Opinión | Tribuna

Imperialismo bajo cero

Donald Trump.

Donald Trump. / EFE

En 2019, Donald Trump lanzó una propuesta que dejó al mundo atónito: comprar Groenlandia. Dinamarca, que administra la isla, respondió con una mezcla de incredulidad y humor; «Groenlandia no está en venta», aclararon sus autoridades. Sin embargo, la idea ya flotaba en el gélido aire del Ártico, como si la fiebre de las adquisiciones territoriales del siglo XIX hubiera regresado, esta vez con chaquetas térmicas y drones de vigilancia. Al igual que sus antecesores, Trump resucita la doctrina del destino manifiesto, que justificaba la expansión de Estados Unidos hacia el Oeste al considerarlo una conquista inevitable. Ahora, en lugar de tierras fértiles, su vocación expansiva se dirige hacia la región ártica, donde las oportunidades están en lo que el deshielo saca a la luz. Porque cuando un imperio en declive siente frío, busca abrigo en tierras ajenas.

La propuesta de Trump no es un delirio aislado. En 1867, Estados Unidos compró Alaska a Rusia por 7,2 millones de dólares. Aquella transacción fue ridiculizada como «la locura de Seward» (secretario de Estado bajo la presidencia de Lincoln), pero con el tiempo demostró ser un negocio redondo cuando los recursos empezaron a brotar del suelo helado.

Groenlandia, la hermana mayor de Alaska, se perfila como un objetivo codiciado por los intereses geopolíticos de Estados Unidos. Lejos de verse como una crisis climática, el derretimiento del hielo ártico se ha convertido en una oportunidad económica altamente rentable. Groenlandia encarna esta paradoja: el calentamiento global que amenaza al planeta abre las puertas a la explotación de nuevas riquezas naturales que emergen al compás del deshielo. Cada trozo de hielo derretido es, en realidad, una pieza más de una economía insaciable que convierte tragedias colectivas en beneficios privados. Gracias a ella, una flota de ejecutivos e inversores, ansiosos por sacar provecho de cada rincón derretido, se prepara para brindar, indiferentes a lo que ocurre más allá de su copa, mientras el planeta se deshace a su alrededor, como un cubito que se disuelve lentamente en un vaso de whisky caro.

El interés de Trump evidencia la transformación del imperialismo actual, que ya no necesita cañones ni invasiones. Se apoya en satélites, acuerdos comerciales y bases militares. No se trata de invadir o conquistar territorios, sino de comprarlos, alquilarlos o absorberlos económicamente. De hecho, Estados Unidos dispone en Groenlandia de la base aérea de Thule, clave para su sistema de defensa. Pero la lógica imperialista no se conforma con tener un puesto de observación, que sería como tener un telescopio y contentarse con ver la luna sin aterrizar en ella. Es cuestión de controlar las oportunidades del Ártico: minerales raros imprescindibles para la fabricación de tecnología y armamento, uranio, oro, petróleo y nuevas rutas marítimas que reducen el tiempo de navegación.

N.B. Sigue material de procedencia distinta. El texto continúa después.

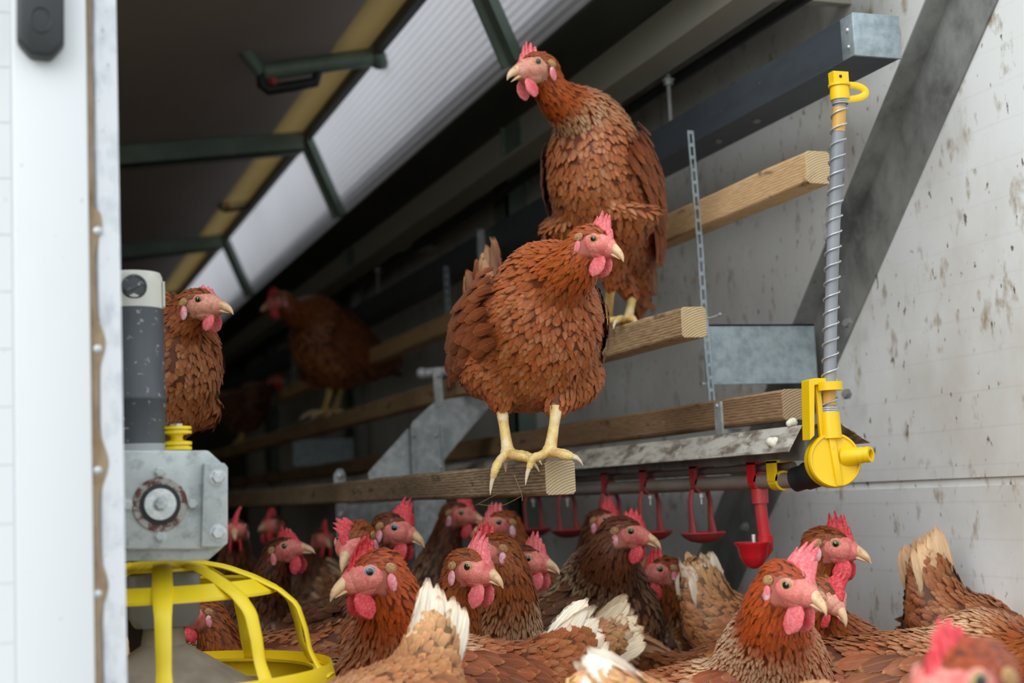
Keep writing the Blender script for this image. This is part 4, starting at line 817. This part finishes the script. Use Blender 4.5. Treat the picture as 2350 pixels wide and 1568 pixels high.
    # ---- tail fan
    P_, N2, F2, L2, W2, C2, X2 = [], [], [], [], [], [], []
    nt_ = 12
    for j in range(nt_):
        sd_ = -1 if j % 2 else 1; g_ = (j//2)/(nt_/2-1); an = math.radians(-12+24*(1-g_))*tail[1]
        dd_ = nrm(Td*math.cos(an)+Tu*math.sin(an)+Bs*sd_*.05*g_)
        P_.append(Tb+Td*(.045)*s+(Tu*(.028-.05*g_)+Bs*sd_*(.006+.012*g_))*s); N2.append(nrm(Bs*sd_+Tu*.45)); F2.append(dd_); L2.append((.118-.026*g_)*s*taillen); W2.append(.034*s); 
        C2.append(pal_['tail']*(1+.08*rng.normal())); X2.append([.3*rng.random(), rim*.5, rng.random()])
    for j in range(46):
        a = rng.random()*2*math.pi; t_ = rng.random(); rr = (.05*(1-t_)+.02*t_)*s; nn_ = nrm(Bs*math.cos(a)+Tu*math.sin(a)); P_.append(Tb+Td*t_*.085*s+Bs*math.cos(a)*rr*.6+Tu*math.sin(a)*rr*1.05); N2.append(nn_); F2.append(Td-nn_*.0)
        L2.append((.04+.02*t_)*s); W2.append(.022*s); m_ = t_; C2.append((pal_['rump']*(1-m_)+pal_['tail']*m_)*(1+.1*rng.normal())); X2.append([.35*t_*rng.random(), rim*1.1, rng.random()])
    v1, f1, u1, c1, x1, m1 = feathers(*[np.array(z) for z in (P_, N2, F2)], np.array(L2), np.array(W2), np.array(C2), np.array(X2), 8, 5, .8, .004*s, .12, .002, .05)
    fast_mesh('tail', v1-roff, f1, u1, c1, x1, [M['plume']], r, m1)
    # ---- head parts
    if hasface:
        tpf = lambda x: 1-.16*max(x-.6, 0)
        f_ = MB(); f_.ell(H(.68, 0, -.12), Hf*1.8*hm, Hs*1.56*hm, Hu*1.3*hm, 24, 18); f_.ell(H(1.6, 0, -.2), Hf*1.25*hm, Hs*.95*hm, Hu*.95*hm, 18, 12); f_.ell(H(.8, 0, -.75), Hf*1.3*hm, Hs*1.2*hm, Hu*.85*hm, 18, 12)
        f_.build('face', M[facem], r, fix=False)
        for sd_ in (-1, 1):
            ec = H(.92, sd_*1.17, .32); ea = nrm(Hs*sd_+Hf*.28+Hu*.06); e1 = nrm(np.cross(ea, Hu)); e2 = np.cross(ea, e1); er = .46*hm
            prof_ = [(math.sin(math.radians(a))*er, math.cos(math.radians(a))*er, z) for a, z in ((100, 2), (80, 2), (73, 2), (70, 0), (60, 0), (46, 0), (35, 0), (33, 1), (14, 1), (0.5, 1))]
            V_ = []; Fm = []; mm = []
            for i, (rr, hh_, z) in enumerate(prof_):
                for j in range(24): th = 2*math.pi*j/24; V_.append(ec+ea*hh_+(e1*math.cos(th)+e2*math.sin(th))*rr)
                if i:
                    for j in range(24): Fm.append(((i-1)*24+j, (i-1)*24+(j+1) % 24, i*24+(j+1) % 24, i*24+j)); mm.append(z)
            e_ = MB(); e_.add(V_, Fm); e_.m = mm; eo = e_.build('eye', [M[iris], M['pupil'], M['pupil']], r)
            l_ = MB(); l_.tube([ec+ea*er*.42+(e1*math.cos(th)*1.12+e2*math.sin(th)*.93)*er*.90 for th in np.linspace(0, 2*math.pi, 28)], .105*hm, 8); l_.build('eyelid', M['lid'], r)
            # ear lobe and tuft
            l_ = MB(); l_.ell(H(-.42, sd_*1.66, -.92), Hf*.38*hm, Hs*.16*hm, Hu*.68*hm, 14, 10); l_.build('ear_lobe', M['lobe'], r)
            l_ = MB(); l_.ell(H(-.62, sd_*1.56, .08), (Hf*.42-Hu*.05)*hm, Hs*.16*hm, (Hu*.42+Hf*.16)*hm, 12, 8); l_.build('ear_tuft', M['tuft'], r)
            # wattle
            l_ = MB(); wt = .62+.35*comb; cz_ = -1.75-.45*comb
            l_.loft([H(1.75, sd_*.5, -1.0), H(1.7, sd_*.6, -1.35), H(1.62, sd_*.68, cz_+.2), H(1.55, sd_*.7, cz_-.35), H(1.5, sd_*.7, cz_-.75*wt)], [Hf*k_1*hm for k_1 in (.3, .55*wt*1.2, .82*wt, .66*wt, .16*wt)], [Hs*k_1*hm for k_1 in (.16, .19, .2, .17, .08)], 16)
            l_.build('wattle', M[combm], r)
        b_ = MB(); t_ = np.linspace(0, 1, 9); px_ = np.interp(t_, [0, .35, .7, .9, 1], [1.8, 2.6, 3.35, 3.75, 3.88]); pz_ = np.interp(t_, [0, .35, .7, .9, 1], [.0, -.08, -.38, -.72, -.98]); rw_ = np.interp(t_, [0, .35, .7, .9, 1], [.72, .50, .31, .16, .03]); rh_ = np.interp(t_, [0, .35, .7, .9, 1], [.66, .46, .32, .18, .03])
        b_.loft([H(x_, 0, z_) for x_, z_ in zip(px_, pz_)], [Hs*w_*hm for w_ in rw_], [(Hu+Hf*.25*j/8)*h_*hm for j, h_ in enumerate(rh_)], 18)
        for sd_ in (-1, 1): b_.ell(H(2.35, sd_*.46, .16), Hf*.2*hm, Hs*.08*hm, Hu*.09*hm, 10, 6)
        b_.build('upper_beak', M['beak'], r)
        b_ = MB(); g_ = gape; t_ = np.linspace(0, 1, 7); px_ = np.interp(t_, [0, .5, 1], [1.5, 2.6, 3.45]); pz_ = np.interp(t_, [0, .5, 1], [-.5, -.62-.35*g_, -.84-.9*g_]); rw_ = np.interp(t_, [0, .5, 1], [.56, .38, .05]); rh_ = np.interp(t_, [0, .5, 1], [.3, .2, .04])
        b_.loft([H(x_, 0, z_) for x_, z_ in zip(px_, pz_)], [Hs*w_*hm for w_ in rw_], [Hu*h_*hm for h_ in rh_], 16); b_.build('lower_beak', M['beak'], r)
        # single serrated comb
        ns_, nh = 60, 7; V_ = []; base_x = np.interp(np.linspace(0, 1, ns_), [0, .5, 1], [2.25, 1.2, -.35]); base_z = np.interp(np.linspace(0, 1, ns_), [0, .25, .6, 1], [.45, .95, 1.35, 1.5]); rs = random.Random(int(abs(Hc[0]*9999)))
        nt2 = 5; amp = [rs.uniform(.8, 1.15) for _ in range(nt2+2)]; rs_ = [rs.uniform(.7, 1) for _ in range(nt2+2)]
        for side in (-1, 1):
            for i in range(ns_):
                s_ = i/(ns_-1); ph = s_*nt2; kx = int(ph); fr = ph-kx; tri = 1-abs(fr-.45)/.55; tri = max(tri, 0)**.7*rs_[kx]
                env = math.sin(math.pi*min(max((s_*.9+.08), 0), 1))**.55; Ht = comb*env*(.8+1.4*tri*amp[kx])*.95
                for j in range(nh):
                    h_ = j/(nh-1); zz_ = Ht*h_; th_ = (.30*(1-h_)+.09)*(1 if 0 < i < ns_-1 else .2)
                    lean = -.35*zz_*(1-s_)+-.42*zz_*tri*0-.12*zz_; fy = flop*(zz_**1.6)*.55; zf = zz_*math.cos(min(abs(flop)*zz_*.38, 1.3))
                    V_.append(H(base_x[i]+lean+.25*zz_*(.5-s_), fy+side*th_+.10*math.sin(i*.5)*h_*comb, base_z[i]-.25+zf))
        Fc = []; K = ns_*nh
        for o2 in (0, K):
            for i in range(ns_-1):
                for j in range(nh-1): Fc.append((o2+i*nh+j, o2+(i+1)*nh+j, o2+(i+1)*nh+j+1, o2+i*nh+j+1))
        for i in range(ns_-1): Fc.append((i*nh+nh-1, (i+1)*nh+nh-1, K+(i+1)*nh+nh-1, K+i*nh+nh-1)); Fc.append((i*nh, (i+1)*nh, K+(i+1)*nh, K+i*nh))
        for i in (0, ns_-1):
            for j in range(nh-1): Fc.append((i*nh+j, i*nh+j+1, K+i*nh+j+1, K+i*nh+j))
        c_ = MB(); c_.add(V_, Fc); c_.build('comb', M[combm], r)
    # ---- legs
    for i, (hp, hk) in enumerate(hips):
        ft = feet[i] if feet else None; ank = np.asarray(ft['ankle']) if ft else hk-UP*(hk[2]-FZ-.008)+Bf*.01
        l_ = MB(); lk = s
        pts = bez(hk+UP*.006*s, hk+UP*.0, ank*.6+hk*.4, ank, 10); l_.tube(pts, np.interp(np.linspace(0, 1, 10), [0, .12, .5, .85, 1], [.0082, .0080, .0063, .0072, .0092])*lk, 14)
        hd = heading(byaw, 0)[0]; sdv = np.cross(UP, hd)
        if ft and 'toes' in ft: toes = [[np.asarray(p_) for p_ in t_] for t_ in ft['toes']]
        else:
            toes = []
            for ang, ln in ((-32, .045), (0, .055), (32, .045), (170, .026)):
                dv_ = hd*math.cos(math.radians(ang))+sdv*math.sin(math.radians(ang)); toes.append([ank+dv_*ln*s*.35+UP*.004*s, ank+dv_*ln*s*.7+UP*.003*s, ank+dv_*ln*s-UP*.003*s])
        l_.sph(ank, .0098*lk)
        lo = l_.build('leg', M['shank'], r)
        for t_ in toes:
            pp = np.array([ank]+t_); tt_ = np.linspace(0, len(pp)-1, 14); pp = np.array([[np.interp(x_, range(len(pp)), pp[:, c3]) for c3 in range(3)] for x_ in tt_]); pp[1:-1] = (pp[:-2]+2*pp[1:-1]+pp[2:])/4
            rad = np.interp(np.linspace(0, 1, 14), [0, .3, .55, .8, 1], [.0066, .0052, .0056, .0046, .0036])*lk*(1+.06*np.sin(np.arange(14)*2.2)); o2 = MB().tube(pp, rad, 10).build('toe', M['shank'], lo)
            dv_ = nrm(pp[-1]-pp[-3]); cl_ = np.array([pp[-1]-dv_*.002, pp[-1]+dv_*.006*lk, pp[-1]+dv_*.011*lk-UP*.003*lk, pp[-1]+dv_*.014*lk-UP*.007*lk])
            l2 = MB().tube(cl_, [.0032*lk, .0026*lk, .0016*lk, .0003], 8); o3 = l2.build('claw', M['claw'], lo)
    return r

# ---- perched hens
# front hen on the lowest perch
dH = 1.75
fl_ = dict(hock=P(1152, 948, dH+.02), ankle=P(1166, 1040, dH-.01), toes=[[P(1145, 1058, dH-.025), P(1136, 1078, dH-.035), P(1131, 1097, dH-.036)], [P(1182, 1047, dH-.03), P(1202, 1050, dH-.035), P(1214, 1057, dH-.035)], [P(1185, 1042, dH+.0), P(1208, 1045, dH+.005), P(1222, 1049, dH+.0)], [P(1160, 1046, dH+.015), P(1160, 1048, dH+.03), P(1160, 1056, dH+.035)]])
fr_ = dict(hock=P(1277, 944, dH), ankle=P(1262, 1036, dH-.03), toes=[[P(1240, 1046, dH-.045), P(1222, 1052, dH-.05), P(1214, 1075, dH-.052)], [P(1280, 1042, dH-.05), P(1300, 1047, dH-.055), P(1313, 1050, dH-.053)], [P(1284, 1039, dH-.03), P(1300, 1042, dH-.02), P(1312, 1046, dH-.02)], [P(1255, 1042, dH-.01), P(1252, 1044, dH), P(1250, 1050, dH+.006)]])
hen('chestnut hen perched in front on the sawn end of the lowest perch', P(1360, 554, 1.68), 54, -22, P(1212, 775, 1.82), 20, 14, 1.0, 1.27, comb=1.15, iris='iris_a', pal='chest', lace=.12, rim=.5, tail=(84, .5), tailcol=C1(112, 62, 38), taillen=1.1, feet=[fl_, fr_], q=1.6, neckup=.42, facem='face', combm='combp')
# upper hen behind it on the middle perch
d2 = 2.2
f1_ = dict(hock=P(1452, 680, d2+.05), ankle=PX(1440, 742, .925)); f2_ = dict(hock=P(1402, 660, d2), ankle=PX(1393, 745, .915))
hen('tall hen with stretched neck on the middle perch, uppermost of all', P(1232, 158, 2.08), -52, -10, P(1385, 436, 2.22), -22, 52, 1.07, 1.55, comb=.85, iris='iris_b', pal='chest', lace=1.0, rim=.4, tail=(0, .6), feet=[f1_, f2_], q=1.2, gape=.35, neckup=.15, neckw=.86, combm='combp', facem='face_pale', width=.88)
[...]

La estrategia de Trump en torno a Groenlandia es una reedición del viejo sueño imperial, una maniobra geopolítica meticulosamente orquestada y camuflada bajo el disfraz de la seguridad nacional. En este escenario, Groenlandia se convierte en una casilla de Monopoly, deseada por los jugosos beneficios que promete el imperialismo bajo cero. Bajo cero, pero no congelado, porque el ansia de poseer y controlar los recursos sigue intacta. Su esencia sigue siendo la misma: la voluntad de transformar la tierra, la historia y el clima en mercancía. No sería de extrañar que, cansado del frío y el hielo, Trump se interesara por comprar Formentera, en busca de un paraíso cálido que complementara su ambición imperial.

El futuro de Groenlandia y del Ártico no está solo en manos de los habitantes que allí residen, sino también en las de aquellos que, desde el otro lado del mundo, ven en el hielo que se derrite una nueva mina de oro. O de petróleo. Al fin y al cabo, ¿quién necesita un planeta entero cuando se puede hacer negocio con sus fragmentos derretidos? No obstante, mientras la codicia mercadea con un planeta herido, la voz de Angaangaq, sabio inuit de Groenlandia, resuena como un eco urgente: «¡Derretid el hielo en vuestros corazones, porque mientras no aprendáis a derretir el hielo en vuestros corazones, el mundo no cambiará!».